Bail rural : précisions sur l’action en répétition de l’indu.
En 2007, un couple, seul gérant d’une exploitation agricole à responsabilité limitée qui était le preneur sortant, a consenti un bail rural à long terme sur des parcelles antérieurement exploitées par cette société, à des exploitants qui les ont mises à disposition d’une exploitation agricole à responsabilité limitée (EARL).
Par acte authentique du même jour, le couple a vendu à l’EARL un corps de ferme, le cheptel, les stocks ainsi que le matériel incluant le coût des arrière-fumures.
En 2019, les preneurs à bail et l’EARL ont saisi le tribunal paritaire des baux ruraux d’une action en répétition de cette somme dirigée contre les bailleurs, puis soutenant que la société des bailleurs avait perçu le montant des arrière-fumures, ils l’ont appelée en intervention forcée.
* La cour d’appel a tout d’abord rejeté cette demande au motif qu’elle était prescrite. La Cour de cassation (08/06/2023, 21-24738) juge que la cour d’appel a “énoncé, à bon droit, d’une part, que l‘action en répétition prévue par l’article L. 411-74 du Code rural et de la pêche maritime était, sauf lorsqu’elle est exercée à l’encontre du bailleur, soumise à la prescription de droit commun, d’autre part, que, par l’effet de l’entrée en vigueur de la loi N. 2008-561 du 17/06/2008, le délai de prescription avait été réduit de trente ans à cinq ans“.
En l’espèce, “elle a constaté qu’il ressortait des pièces produites aux débats que l’EARL avait réglé par chèque du 1er août 2007 la somme de 77 000 euros HT au titre des arrière-fumures, puis payé le montant de la TVA par chèque du 30 septembre 2007″.
Elle juge que “la cour d’appel, qui en a exactement déduit que l’action en répétition de l’indu dirigée contre la société [des bailleurs], preneur sortant, était prescrite depuis le 20 juin 2013, a légalement justifié sa décision de ce chef“.
* La cour d’appel a également rejeté la demande en répétition de l’indu formée contre les bailleurs, après avoir retenu que l’EARL a réglé le coût des arrière-fumures sur la base d’une facture émise par la société des bailleurs et qu’aucun élément ne permet de déterminer que les bailleurs ont bénéficié, directement ou indirectement, de cette somme.
Sur ce point, la Cour de cassation va rappeler :
– qu’aux termes de l’article L. 411-69, alinéa 1er, du Code rural et de la pêche maritime “le preneur qui a, par son travail ou par ses investissements, apporté des améliorations au fonds loué a droit, à l’expiration du bail, à une indemnité due par le bailleur, quelle que soit la cause qui a mis fin au bail” ;
– que selon l’article L. 411.74 du même code, “sont sujettes à répétition les sommes indûment perçues par tout bailleur, tout preneur sortant ou tout intermédiaire qui aura, directement ou indirectement, à l’occasion d’un changement d’exploitant, soit obtenu ou tenté d’obtenir une remise d’argent ou de valeurs non justifiée, soit imposé ou tenté d’imposer la reprise de biens mobiliers à un prix ne correspondant pas à la valeur vénale de ceux-ci.
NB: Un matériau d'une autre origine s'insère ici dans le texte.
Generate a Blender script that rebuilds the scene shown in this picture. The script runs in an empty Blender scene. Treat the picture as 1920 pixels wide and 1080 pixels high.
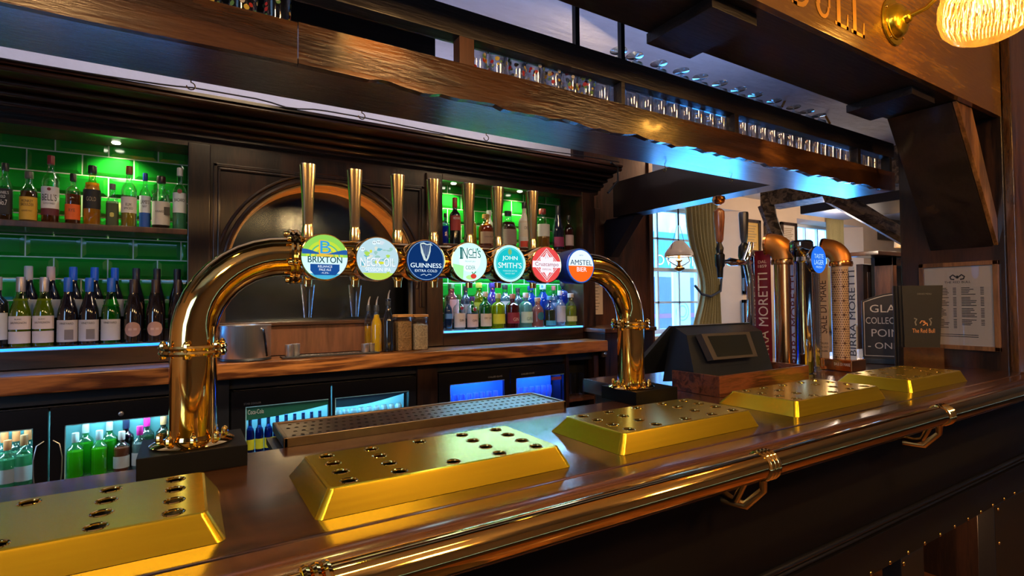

L’action en répétition exercée à l’encontre du bailleur demeure recevable pendant toute la durée du bail initial et des baux renouvelés qui lui font suite ainsi que, en cas d’exercice du droit de reprise, pendant un délai de dix-huit mois à compter de la date d’effet du congé” ;
– et qu’il résulte de l’article 1376 du Code civil, dans sa rédaction antérieure à celle issue de l’ordonnance du 10/02/2016, “que l’action en répétition de l’indu peut être engagée non seulement contre celui qui a reçu le paiement mais aussi contre celui pour le compte duquel il a été reçu“.
Elle juge ensuite qu”en statuant ainsi, tout en relevant que les sommes payées, par le preneur entrant, en exécution de l’acte de vente du 1er août 2007 conclu avec [les bailleurs] et auquel la société [des bailleurs] n’était pas partie, correspondaient aux arrière-fumures dont le paiement prohibé par l’article L. 411-74 précité, était indu, la cour d’appel, qui n’a pas tiré les conséquences légales de ses propres constatations desquelles il résultait que le paiement avait été reçu par la société [bailleurs] pour le compte des [bailleurs], a violé les textes susvisés”.